Exercise: Quote every line of the material beneath this one.

Given information:
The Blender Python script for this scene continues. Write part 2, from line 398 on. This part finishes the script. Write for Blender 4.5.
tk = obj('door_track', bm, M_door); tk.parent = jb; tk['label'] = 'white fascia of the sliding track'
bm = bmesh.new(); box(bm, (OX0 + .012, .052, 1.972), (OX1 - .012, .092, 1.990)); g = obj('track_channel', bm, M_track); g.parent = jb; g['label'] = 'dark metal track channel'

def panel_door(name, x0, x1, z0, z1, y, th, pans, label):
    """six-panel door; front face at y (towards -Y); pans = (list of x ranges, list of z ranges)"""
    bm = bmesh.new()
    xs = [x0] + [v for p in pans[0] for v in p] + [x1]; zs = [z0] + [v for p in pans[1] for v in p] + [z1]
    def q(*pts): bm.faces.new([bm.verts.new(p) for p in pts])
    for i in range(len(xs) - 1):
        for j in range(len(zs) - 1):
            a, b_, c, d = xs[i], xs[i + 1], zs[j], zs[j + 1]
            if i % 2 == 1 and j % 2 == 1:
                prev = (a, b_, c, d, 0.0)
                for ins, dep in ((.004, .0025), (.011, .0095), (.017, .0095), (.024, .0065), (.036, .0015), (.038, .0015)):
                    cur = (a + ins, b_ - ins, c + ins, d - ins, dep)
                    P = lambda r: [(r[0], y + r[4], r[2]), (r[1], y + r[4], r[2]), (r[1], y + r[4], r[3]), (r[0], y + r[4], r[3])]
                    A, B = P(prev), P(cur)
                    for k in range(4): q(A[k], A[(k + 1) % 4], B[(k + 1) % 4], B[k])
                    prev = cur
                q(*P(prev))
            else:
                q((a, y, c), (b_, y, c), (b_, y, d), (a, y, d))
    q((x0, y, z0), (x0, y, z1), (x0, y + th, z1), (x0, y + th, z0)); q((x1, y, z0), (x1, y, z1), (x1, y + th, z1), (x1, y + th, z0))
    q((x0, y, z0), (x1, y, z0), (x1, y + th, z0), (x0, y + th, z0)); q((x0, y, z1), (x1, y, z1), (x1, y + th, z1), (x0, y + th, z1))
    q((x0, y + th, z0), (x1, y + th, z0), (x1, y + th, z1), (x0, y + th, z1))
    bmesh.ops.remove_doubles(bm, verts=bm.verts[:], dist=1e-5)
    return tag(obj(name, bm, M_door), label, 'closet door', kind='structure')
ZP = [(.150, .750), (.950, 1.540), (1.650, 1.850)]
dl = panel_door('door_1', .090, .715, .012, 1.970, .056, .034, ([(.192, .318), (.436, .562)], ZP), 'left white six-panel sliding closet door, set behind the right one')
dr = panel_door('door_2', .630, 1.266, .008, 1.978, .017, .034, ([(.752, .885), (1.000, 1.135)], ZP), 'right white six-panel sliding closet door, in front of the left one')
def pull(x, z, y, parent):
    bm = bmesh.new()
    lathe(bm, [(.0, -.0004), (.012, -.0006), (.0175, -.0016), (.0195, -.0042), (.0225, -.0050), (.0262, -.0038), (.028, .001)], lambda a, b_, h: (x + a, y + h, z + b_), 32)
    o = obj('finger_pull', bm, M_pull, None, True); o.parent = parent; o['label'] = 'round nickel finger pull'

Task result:
The Blender Python script for this scene continues. Write part 2, from line 398 on. This part finishes the script. Write for Blender 4.5.
tk = obj('door_track', bm, M_door); tk.parent = jb; tk['label'] = 'white fascia of the sliding track'
bm = bmesh.new(); box(bm, (OX0 + .012, .052, 1.972), (OX1 - .012, .092, 1.990)); g = obj('track_channel', bm, M_track); g.parent = jb; g['label'] = 'dark metal track channel'

def panel_door(name, x0, x1, z0, z1, y, th, pans, label):
    """six-panel door; front face at y (towards -Y); pans = (list of x ranges, list of z ranges)"""
    bm = bmesh.new()
    xs = [x0] + [v for p in pans[0] for v in p] + [x1]; zs = [z0] + [v for p in pans[1] for v in p] + [z1]
    def q(*pts): bm.faces.new([bm.verts.new(p) for p in pts])
    for i in range(len(xs) - 1):
        for j in range(len(zs) - 1):
            a, b_, c, d = xs[i], xs[i + 1], zs[j], zs[j + 1]
            if i % 2 == 1 and j % 2 == 1:
                prev = (a, b_, c, d, 0.0)
                for ins, dep in ((.004, .0025), (.011, .0095), (.017, .0095), (.024, .0065), (.036, .0015), (.038, .0015)):
                    cur = (a + ins, b_ - ins, c + ins, d - ins, dep)
                    P = lambda r: [(r[0], y + r[4], r[2]), (r[1], y + r[4], r[2]), (r[1], y + r[4], r[3]), (r[0], y + r[4], r[3])]
                    A, B = P(prev), P(cur)
                    for k in range(4): q(A[k], A[(k + 1) % 4], B[(k + 1) % 4], B[k])
                    prev = cur
                q(*P(prev))
            else:
                q((a, y, c), (b_, y, c), (b_, y, d), (a, y, d))
    q((x0, y, z0), (x0, y, z1), (x0, y + th, z1), (x0, y + th, z0)); q((x1, y, z0), (x1, y, z1), (x1, y + th, z1), (x1, y + th, z0))
    q((x0, y, z0), (x1, y, z0), (x1, y + th, z0), (x0, y + th, z0)); q((x0, y, z1), (x1, y, z1), (x1, y + th, z1), (x0, y + th, z1))
    q((x0, y + th, z0), (x1, y + th, z0), (x1, y + th, z1), (x0, y + th, z1))
    bmesh.ops.remove_doubles(bm, verts=bm.verts[:], dist=1e-5)
    return tag(obj(name, bm, M_door), label, 'closet door', kind='structure')
ZP = [(.150, .750), (.950, 1.540), (1.650, 1.850)]
dl = panel_door('door_1', .090, .715, .012, 1.970, .056, .034, ([(.192, .318), (.436, .562)], ZP), 'left white six-panel sliding closet door, set behind the right one')
dr = panel_door('door_2', .630, 1.266, .008, 1.978, .017, .034, ([(.752, .885), (1.000, 1.135)], ZP), 'right white six-panel sliding closet door, in front of the left one')
def pull(x, z, y, parent):
    bm = bmesh.new()
    lathe(bm, [(.0, -.0004), (.012, -.0006), (.0175, -.0016), (.0195, -.0042), (.0225, -.0050), (.0262, -.0038), (.028, .001)], lambda a, b_, h: (x + a, y + h, z + b_), 32)
    o = obj('finger_pull', bm, M_pull, None, True); o.parent = parent; o['label'] = 'round nickel finger pull'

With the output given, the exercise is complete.